Translation: you’re effectively ceding copyright and any other form of control you have over your personal documents to Google. Worse, any document created by someone else is also made subject to these conditions, just by storing it in your GDrive:

> Make sure you have the necessary rights to grant us this license for any content that you submit to our Services.

If this rings a bell, it’s because Dropbox did the [same thing](https://blog.dropbox.com/?p=846) last year, quickly climbing down and claiming that it was all just a silly misunderstanding.

Google does at least say that these conditions are solely for “the limited purpose of operating, promoting, and improving our Services, and to develop new ones,” but as terms of service can change, I’d be a little worried about this claim.

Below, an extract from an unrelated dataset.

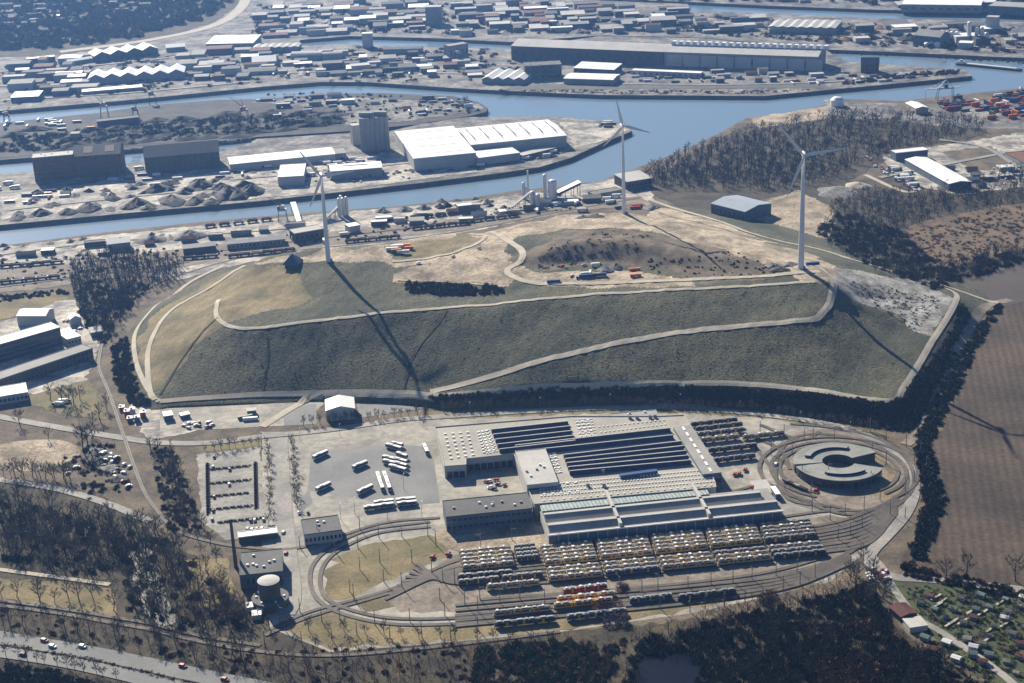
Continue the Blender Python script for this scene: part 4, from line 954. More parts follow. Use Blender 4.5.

I’m as excited as anyone about the cool search features of the Google Drive, but there’s no way I’m going to put anything important in my personal Google Drive until this section of the TOS is scrubbed. If you’re using a Google Apps account though, whether paid or free, the TOS make no claims on your personal data.

Still, we can afford to wait: Until Google Drive is integrated into almost every app store app that deals with files, then it won’t come close to being as useful or ubiquitous as Dropbox.

Google’s full [Google Drive terms of service][www.google.com]:

**Your Content in our Services**

Some of our Services allow you to submit content. You retain ownership of any intellectual property rights that you hold in that content. In short, what belongs to you stays yours.

When you upload or otherwise submit content to our Services, you give Google (and those we work with) a worldwide license to use, host, store, reproduce, modify, create derivative works (such as those resulting from translations, adaptations or other changes we make so that your content works better with our Services), communicate, publish, publicly perform, publicly display and distribute such content. The rights you grant in this license are for the limited purpose of operating, promoting, and improving our Services, and to develop new ones. This license continues even if you stop using our Services (for example, for a business listing you have added to Google Maps). Some Services may offer you ways to access and remove content that has been provided to that Service. Also, in some of our Services, there are terms or settings that narrow the scope of our use of the content submitted in those Services. Make sure you have the necessary rights to grant us this license for any content that you submit to our Services.